Wednesday, July 6, 2011
Belle Starr
(February 5, 1848 - February 3, 1889)
Born Myra Belle Shirley on a small farm near Carthage, Missouri, in 1848, Belle Starr seemed headed for an unexciting but respectable middle-class life but her fate was changed by the outbreak of the Civil War, which ruined her father's business as a Carthage innkeeper and claimed the life of her brother Edwin. Devastated, the family abandoned Missouri to try to make a fresh start in Texas
where Belle began her life-long pattern of associating with men of questionable character. In 1866, she met Cole Younger, a member of the James-Younger gang that was gaining notoriety for a series of daring bank and train robberies. Rumor had it that Younger fathered Belle's first child, Pearl, though the father might have actually been another outlaw, Jim Reed. Regardless, Belle's relationship with Younger was short-lived, and in 1866 she became Reed's wife. Belle was apparently untroubled by her new husband's reputation and she had become his partner in crime by 1869. She joined him in stealing cattle, horses, and money in the Dallas area.
In 1874 a member of his own gang killed Reed and Belle was suddenly on her own. Pursued by the law, she drifted into Oklahoma Indian Territory where she led a band of cattle and horse thieves. There she met a handsome young Cherokee named Sam Starr, who eventually became her common-law husband and new criminal partner. They managed to elude capture for nearly a decade, but in 1883 they were arrested for horse theft and both served five months in the Detroit federal prison.

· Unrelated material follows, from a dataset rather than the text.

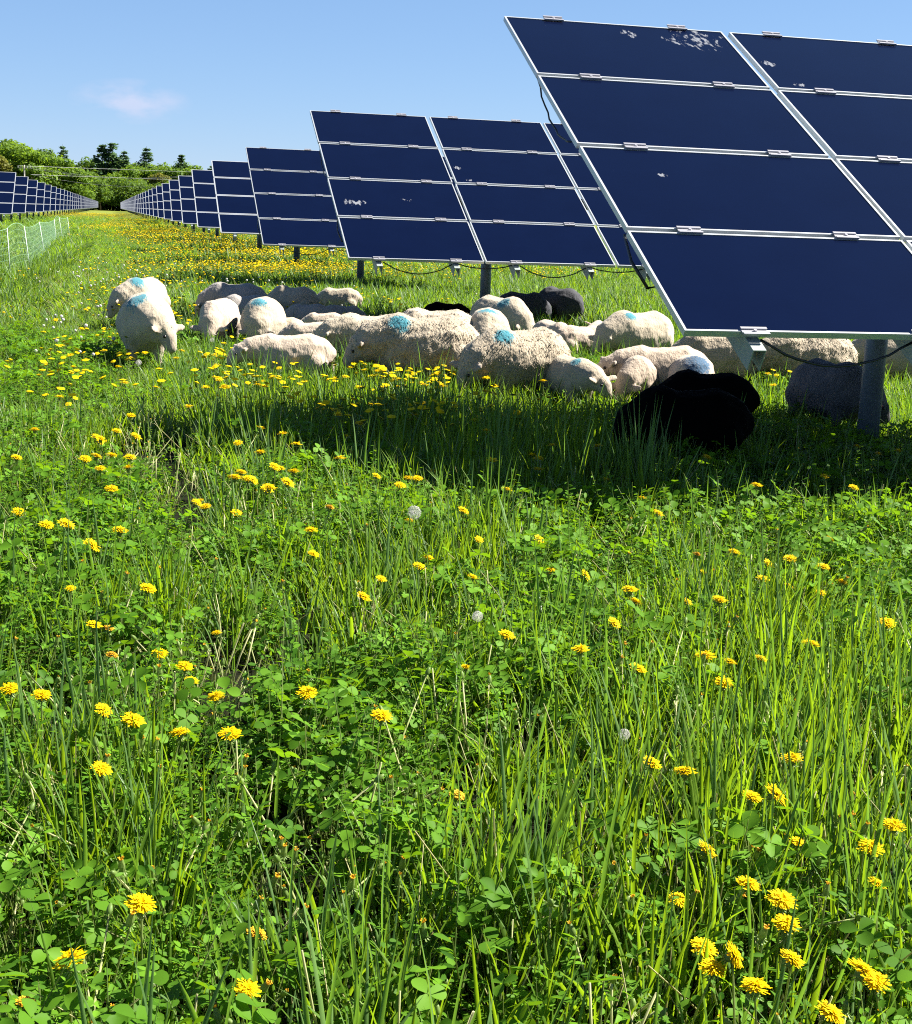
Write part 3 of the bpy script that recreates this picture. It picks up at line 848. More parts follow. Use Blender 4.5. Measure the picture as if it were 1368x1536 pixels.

Freed from prison, the couple immediately resumed their criminal careers. In 1886, Belle again lost a husband to violent death when Sam Starr was killed in a gunfight with an old enemy. Belle wasted no time in finding a third companion, a Creek Indian named Jim July, an outlaw who was 15 years her junior. In 1889, July was arrested for robbery and summoned to Fort Smith, Arkansas, to face charges. Belle accompanied her young lover for part of the journey but turned back before reaching Fort Smith. On her way home, someone ambushed and fatally wounded her with two shotgun blasts to her back. No one was ever convicted of the shooting.